Task details:
Extract each line of the data below exactly as written.

Raw data:
##########
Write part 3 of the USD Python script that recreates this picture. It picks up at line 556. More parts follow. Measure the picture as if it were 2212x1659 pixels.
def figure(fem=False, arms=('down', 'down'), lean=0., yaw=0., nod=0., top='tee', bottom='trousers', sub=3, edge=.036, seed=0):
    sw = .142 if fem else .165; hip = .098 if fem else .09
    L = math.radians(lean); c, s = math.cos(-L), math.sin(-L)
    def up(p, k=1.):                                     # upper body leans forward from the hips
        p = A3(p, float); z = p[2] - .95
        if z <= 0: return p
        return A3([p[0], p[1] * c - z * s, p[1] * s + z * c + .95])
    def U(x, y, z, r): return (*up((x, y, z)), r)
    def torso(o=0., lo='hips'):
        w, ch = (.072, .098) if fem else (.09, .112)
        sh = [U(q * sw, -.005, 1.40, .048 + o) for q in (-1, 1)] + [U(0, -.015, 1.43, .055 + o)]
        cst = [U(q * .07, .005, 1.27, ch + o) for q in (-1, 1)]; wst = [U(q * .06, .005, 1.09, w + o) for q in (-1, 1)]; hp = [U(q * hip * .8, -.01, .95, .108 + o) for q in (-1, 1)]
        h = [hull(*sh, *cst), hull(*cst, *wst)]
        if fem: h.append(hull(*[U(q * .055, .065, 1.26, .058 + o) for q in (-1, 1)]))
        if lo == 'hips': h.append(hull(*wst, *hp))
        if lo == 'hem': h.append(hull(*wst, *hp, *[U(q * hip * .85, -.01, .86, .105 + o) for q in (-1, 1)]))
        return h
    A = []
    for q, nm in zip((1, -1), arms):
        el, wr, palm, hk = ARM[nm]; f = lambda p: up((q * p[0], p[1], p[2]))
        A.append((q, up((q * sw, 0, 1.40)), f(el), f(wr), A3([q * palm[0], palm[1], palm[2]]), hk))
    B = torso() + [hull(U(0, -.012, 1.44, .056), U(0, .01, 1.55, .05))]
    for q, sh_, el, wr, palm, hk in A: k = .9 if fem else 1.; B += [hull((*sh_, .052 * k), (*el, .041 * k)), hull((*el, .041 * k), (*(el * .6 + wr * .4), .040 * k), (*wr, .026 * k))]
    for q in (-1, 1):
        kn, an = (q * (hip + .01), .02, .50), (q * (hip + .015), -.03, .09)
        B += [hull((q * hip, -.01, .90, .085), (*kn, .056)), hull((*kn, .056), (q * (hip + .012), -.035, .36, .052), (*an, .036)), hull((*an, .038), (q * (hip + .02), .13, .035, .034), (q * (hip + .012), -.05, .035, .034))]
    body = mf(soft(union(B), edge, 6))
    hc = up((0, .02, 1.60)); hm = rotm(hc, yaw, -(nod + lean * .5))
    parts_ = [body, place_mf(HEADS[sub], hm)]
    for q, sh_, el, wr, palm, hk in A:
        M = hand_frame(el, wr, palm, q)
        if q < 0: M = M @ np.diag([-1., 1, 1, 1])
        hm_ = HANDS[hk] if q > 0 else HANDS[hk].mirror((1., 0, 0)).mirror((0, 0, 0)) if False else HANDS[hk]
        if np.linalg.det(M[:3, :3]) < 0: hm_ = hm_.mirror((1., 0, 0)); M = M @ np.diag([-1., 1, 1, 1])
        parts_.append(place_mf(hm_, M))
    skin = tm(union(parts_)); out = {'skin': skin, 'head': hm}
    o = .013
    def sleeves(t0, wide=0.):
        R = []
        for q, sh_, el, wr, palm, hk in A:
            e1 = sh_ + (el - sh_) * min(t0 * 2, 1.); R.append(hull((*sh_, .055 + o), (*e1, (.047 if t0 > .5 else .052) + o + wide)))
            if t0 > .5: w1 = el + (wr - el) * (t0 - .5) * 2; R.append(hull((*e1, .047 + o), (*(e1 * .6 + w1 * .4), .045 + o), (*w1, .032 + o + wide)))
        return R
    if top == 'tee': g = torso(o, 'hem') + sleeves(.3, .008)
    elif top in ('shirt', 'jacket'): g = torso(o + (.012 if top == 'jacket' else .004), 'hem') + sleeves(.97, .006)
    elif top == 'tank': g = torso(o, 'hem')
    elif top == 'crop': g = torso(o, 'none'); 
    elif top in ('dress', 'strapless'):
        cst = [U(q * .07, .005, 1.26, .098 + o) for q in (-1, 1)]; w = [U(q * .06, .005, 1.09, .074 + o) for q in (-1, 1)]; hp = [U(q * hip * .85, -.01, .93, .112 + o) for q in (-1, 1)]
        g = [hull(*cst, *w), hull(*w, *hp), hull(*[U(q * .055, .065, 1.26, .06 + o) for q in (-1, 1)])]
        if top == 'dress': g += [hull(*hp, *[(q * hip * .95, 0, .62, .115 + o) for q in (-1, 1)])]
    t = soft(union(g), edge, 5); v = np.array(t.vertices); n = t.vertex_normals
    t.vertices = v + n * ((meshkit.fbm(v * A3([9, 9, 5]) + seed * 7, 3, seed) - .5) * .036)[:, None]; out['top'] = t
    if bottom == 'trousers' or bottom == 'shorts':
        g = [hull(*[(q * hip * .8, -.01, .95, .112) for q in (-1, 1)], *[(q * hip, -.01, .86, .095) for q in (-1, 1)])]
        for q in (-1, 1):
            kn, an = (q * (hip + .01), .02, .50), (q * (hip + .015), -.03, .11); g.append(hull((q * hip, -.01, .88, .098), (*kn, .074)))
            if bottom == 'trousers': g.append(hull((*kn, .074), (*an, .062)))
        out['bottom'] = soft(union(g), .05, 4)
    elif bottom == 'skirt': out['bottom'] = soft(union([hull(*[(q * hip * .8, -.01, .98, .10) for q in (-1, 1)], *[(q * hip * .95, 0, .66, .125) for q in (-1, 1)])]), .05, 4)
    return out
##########
Exercise solution:
Write part 3 of the USD Python script that recreates this picture. It picks up at line 556. More parts follow. Measure the picture as if it were 2212x1659 pixels.
def figure(fem=False, arms=('down', 'down'), lean=0., yaw=0., nod=0., top='tee', bottom='trousers', sub=3, edge=.036, seed=0):
    sw = .142 if fem else .165; hip = .098 if fem else .09
    L = math.radians(lean); c, s = math.cos(-L), math.sin(-L)
    def up(p, k=1.):                                     # upper body leans forward from the hips
        p = A3(p, float); z = p[2] - .95
        if z <= 0: return p
        return A3([p[0], p[1] * c - z * s, p[1] * s + z * c + .95])
    def U(x, y, z, r): return (*up((x, y, z)), r)
    def torso(o=0., lo='hips'):
        w, ch = (.072, .098) if fem else (.09, .112)
        sh = [U(q * sw, -.005, 1.40, .048 + o) for q in (-1, 1)] + [U(0, -.015, 1.43, .055 + o)]
        cst = [U(q * .07, .005, 1.27, ch + o) for q in (-1, 1)]; wst = [U(q * .06, .005, 1.09, w + o) for q in (-1, 1)]; hp = [U(q * hip * .8, -.01, .95, .108 + o) for q in (-1, 1)]
        h = [hull(*sh, *cst), hull(*cst, *wst)]
        if fem: h.append(hull(*[U(q * .055, .065, 1.26, .058 + o) for q in (-1, 1)]))
        if lo == 'hips': h.append(hull(*wst, *hp))
        if lo == 'hem': h.append(hull(*wst, *hp, *[U(q * hip * .85, -.01, .86, .105 + o) for q in (-1, 1)]))
        return h
    A = []
    for q, nm in zip((1, -1), arms):
        el, wr, palm, hk = ARM[nm]; f = lambda p: up((q * p[0], p[1], p[2]))
        A.append((q, up((q * sw, 0, 1.40)), f(el), f(wr), A3([q * palm[0], palm[1], palm[2]]), hk))
    B = torso() + [hull(U(0, -.012, 1.44, .056), U(0, .01, 1.55, .05))]
    for q, sh_, el, wr, palm, hk in A: k = .9 if fem else 1.; B += [hull((*sh_, .052 * k), (*el, .041 * k)), hull((*el, .041 * k), (*(el * .6 + wr * .4), .040 * k), (*wr, .026 * k))]
    for q in (-1, 1):
        kn, an = (q * (hip + .01), .02, .50), (q * (hip + .015), -.03, .09)
        B += [hull((q * hip, -.01, .90, .085), (*kn, .056)), hull((*kn, .056), (q * (hip + .012), -.035, .36, .052), (*an, .036)), hull((*an, .038), (q * (hip + .02), .13, .035, .034), (q * (hip + .012), -.05, .035, .034))]
    body = mf(soft(union(B), edge, 6))
    hc = up((0, .02, 1.60)); hm = rotm(hc, yaw, -(nod + lean * .5))
    parts_ = [body, place_mf(HEADS[sub], hm)]
    for q, sh_, el, wr, palm, hk in A:
        M = hand_frame(el, wr, palm, q)
        if q < 0: M = M @ np.diag([-1., 1, 1, 1])
        hm_ = HANDS[hk] if q > 0 else HANDS[hk].mirror((1., 0, 0)).mirror((0, 0, 0)) if False else HANDS[hk]
        if np.linalg.det(M[:3, :3]) < 0: hm_ = hm_.mirror((1., 0, 0)); M = M @ np.diag([-1., 1, 1, 1])
        parts_.append(place_mf(hm_, M))
    skin = tm(union(parts_)); out = {'skin': skin, 'head': hm}
    o = .013
    def sleeves(t0, wide=0.):
        R = []
        for q, sh_, el, wr, palm, hk in A:
            e1 = sh_ + (el - sh_) * min(t0 * 2, 1.); R.append(hull((*sh_, .055 + o), (*e1, (.047 if t0 > .5 else .052) + o + wide)))
            if t0 > .5: w1 = el + (wr - el) * (t0 - .5) * 2; R.append(hull((*e1, .047 + o), (*(e1 * .6 + w1 * .4), .045 + o), (*w1, .032 + o + wide)))
        return R
    if top == 'tee': g = torso(o, 'hem') + sleeves(.3, .008)
    elif top in ('shirt', 'jacket'): g = torso(o + (.012 if top == 'jacket' else .004), 'hem') + sleeves(.97, .006)
    elif top == 'tank': g = torso(o, 'hem')
    elif top == 'crop': g = torso(o, 'none'); 
    elif top in ('dress', 'strapless'):
        cst = [U(q * .07, .005, 1.26, .098 + o) for q in (-1, 1)]; w = [U(q * .06, .005, 1.09, .074 + o) for q in (-1, 1)]; hp = [U(q * hip * .85, -.01, .93, .112 + o) for q in (-1, 1)]
        g = [hull(*cst, *w), hull(*w, *hp), hull(*[U(q * .055, .065, 1.26, .06 + o) for q in (-1, 1)])]
        if top == 'dress': g += [hull(*hp, *[(q * hip * .95, 0, .62, .115 + o) for q in (-1, 1)])]
    t = soft(union(g), edge, 5); v = np.array(t.vertices); n = t.vertex_normals
    t.vertices = v + n * ((meshkit.fbm(v * A3([9, 9, 5]) + seed * 7, 3, seed) - .5) * .036)[:, None]; out['top'] = t
    if bottom == 'trousers' or bottom == 'shorts':
        g = [hull(*[(q * hip * .8, -.01, .95, .112) for q in (-1, 1)], *[(q * hip, -.01, .86, .095) for q in (-1, 1)])]
        for q in (-1, 1):
            kn, an = (q * (hip + .01), .02, .50), (q * (hip + .015), -.03, .11); g.append(hull((q * hip, -.01, .88, .098), (*kn, .074)))
            if bottom == 'trousers': g.append(hull((*kn, .074), (*an, .062)))
        out['bottom'] = soft(union(g), .05, 4)
    elif bottom == 'skirt': out['bottom'] = soft(union([hull(*[(q * hip * .8, -.01, .98, .10) for q in (-1, 1)], *[(q * hip * .95, 0, .66, .125) for q in (-1, 1)])]), .05, 4)
    return out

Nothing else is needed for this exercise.